We are living in a time where only two letters seem to matter anymore. A and I. Everything else in the alphabet is just hanging around, pretending it is still relevant. Even B and C feel like they should update their CVs.
Not that long ago AI was a loose term. Almost Intelligent. Accidentally Impressive. Sometimes Absolute Idiocy, depending on how brave the product manager was. Today it means something much clearer. If it blinks, makes a noise, or moves on its own, congratulations, it is now intelligent and probably costs more.
This way of thinking became very visible at some point, but it did not stay there. It spread nicely. Efficiently. Like a software update nobody asked for. And now almost anything can be declared AI. You can point at a device that has been doing the exact same thing since the early nineties and someone will still lean in and whisper, with respect, look… this is AI.
The best example is the automatic door. A perfectly normal sliding door. A door that has not learned a single new trick since fax machines were considered modern. And yet people talk about it like it has instincts. They stand in front of it and say things like the AI door recognized me or the AI door sensed me, as if it briefly scanned their personality and made a conscious decision.

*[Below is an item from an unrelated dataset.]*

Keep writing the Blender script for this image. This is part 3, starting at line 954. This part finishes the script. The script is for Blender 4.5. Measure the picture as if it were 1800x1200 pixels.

In reality, you could approach it holding a banana and it opens. You could wave your elbow, a jacket, a shopping bag, or just exist vaguely in its direction and it opens. You could be in a bad mood, a good mood, or no mood at all. The door does not care. It does not see you. It does not feel you. It does not judge you. A light beam gets interrupted and the door slides away. That is the full intellectual journey. And yet people talk about it like it might soon start writing essays about humanity.
Once you notice this, you see it everywhere. A fridge makes a noise and suddenly someone says AI. A lamp turns on and that is also AI now. The air conditioner clicks once and people nod like something clever just happened. At this point you could sit down on a chair and someone would explain that it is an adaptive comfort system responding to your emotional state and lower back history.
Even the trash bin has joined the act. It opens when something passes in front of it. Your hand. Your keys. Your elbow. A sock that lost its way. But it is introduced as an AI waste companion. People wave at it carefully, like it might remember them next time and judge their lifestyle choices.
Then there is the AI water kettle. A kettle. A device that used to boil water and then mind its own business. Now it behaves like a small life coach. It does not start immediately. It beeps first, thoughtfully, as if checking whether you are emotionally ready for hot water. It flashes lights like it has concerns. People proudly say it is learning about them. It is not. It is just trying very hard not to destroy itself while pretending to be meaningful.
Then there is the AI mirror. A bathroom mirror with a screen glued to it. It shows the time, the weather, and occasionally tells you that you look tired. Which is polite, because what you are actually seeing is a person you do not fully recognize yet. It is Monday morning. Hair pointing in six directions, face slightly swollen, expression somewhere between confused witness and escaped lab animal. The mirror announces that today might be stressful. Not because it analyzed your emotional state, but because you have not even located your own personality yet. This is not artificial intelligence. This is a piece of glass confirming that mornings exist, humans need at least twenty minutes before becoming socially acceptable, and absolutely nothing should be trusted before the first coffee.
And then come the delivery robots. To be fair, they actually work. They deliver things. But they look like appliances that accidentally found a career path. They roll through hallways like a rice cooker with dreams or a small refrigerator that decided to leave the break room and see the world. They arrive at your door, open their lid with a dramatic sound effect that suggests something important just happened, and everyone nods respectfully, calling it AI, even though it is basically a confident box on wheels following a route.
What we are watching is a giant performance. Doors that barely react are treated like thinkers. Lamps, fridges, fans, kettles, bins, and sometimes furniture get promoted to specialists. If something does one thing reliably and looks confident doing it, intelligence is assumed. A sensor, a beep, and a sticker are often doing most of the work.
At some point, questioning quietly leaves the room. Once something looks certain enough, people fill in the intelligence themselves. No questions needed. No curiosity required.
Meanwhile, real AI exists somewhere else. It does not blink. It does not beep. It does not try to be liked. It sits quietly, analyzes patterns, predicts outcomes, and changes things without putting on a show.
And that might be the real irony.
While everything else is busy trying to look intelligent, the real AI already finished and moved on.
AI promised intelligence everywhere.
What it really delivered was relief from having to think ourselves.